The world of triathlon is set benefit from the retirement of British Olympic silver medallist Emma Pooley from cycling. Pooley announced that following the road race at the Commonwealth Games on Sunday, she will retire and turn her attention to distance running and the triathlon. Pooley will also compete in Thursday’s road time trial.

In an interview with Rouleur magazine Pooley said, “You have to go sometime. I considered retiring after the London Olympics but I didn’t feel like I was ready. I’ve been mulling it over and came to the conclusion that the Commonwealth Games is the perfect opportunity. It’s a big event, it’s almost at home and I want to go out properly, when I’ve planned it, and have no regrets.”
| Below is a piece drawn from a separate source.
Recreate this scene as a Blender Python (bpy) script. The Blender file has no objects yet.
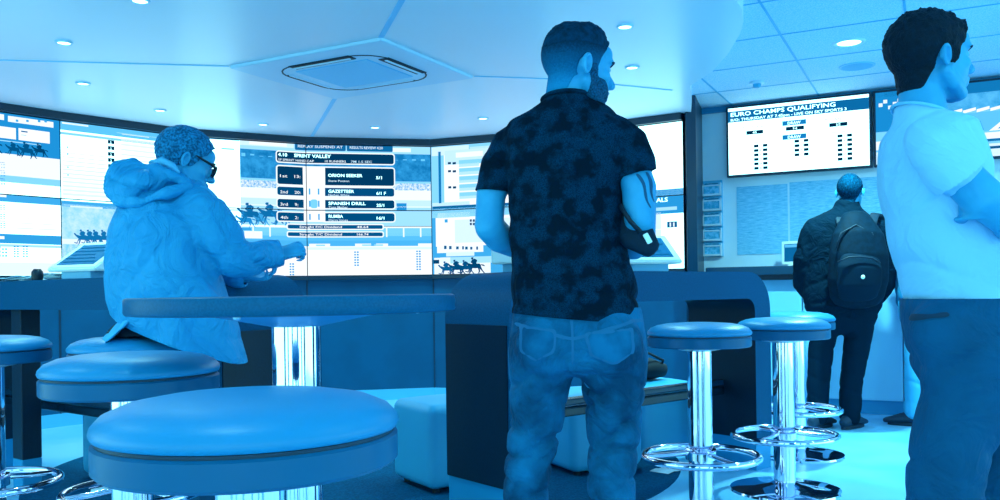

The 31-year-old Pooley won the world time-trial title in 2010 and took three stages of this year’s women’s Giro d’Italia. She took time off in 2013 to finish a PhD in geotechnical engineering. Along with Marianne Vos, Kathryn Bertine and Chrissie Wellington, Pooley was instrumental in creating Le Tour Entier which propelled the creation of women’s race at the Tour de France last weekend.

Pooley won the Lausanne Marathon last year in 2:44. She was fifth at Ironman Zurich in 2013 with a time of 9:44:57. With a focus on triathlon she will clearly be a force to reckon with.

“Looking back, there are so many highlights,” she said. “I’m super lucky to have been a professional cyclist, but there are other things I dream of doing as well. I’m 31, which is a good age for endurance sports, and I’m sure I can do better in triathlon if I focus on it. I’m so excited about running through mountains,” said Pooley.

“I’m very lucky in that I can make that decision [to retire]. For a lot of people the choice is made for them, either by injury or team dynamics. It’s a positive choice. . . .I could never have done what I’ve done in the sport without the support of British Cycling. When I got a result they noticed it and supported me to get to the world championships and the Olympics, they built me a bike and took me wind-tunnel testing. I’m hugely grateful that I’ve got to work with such talented people.”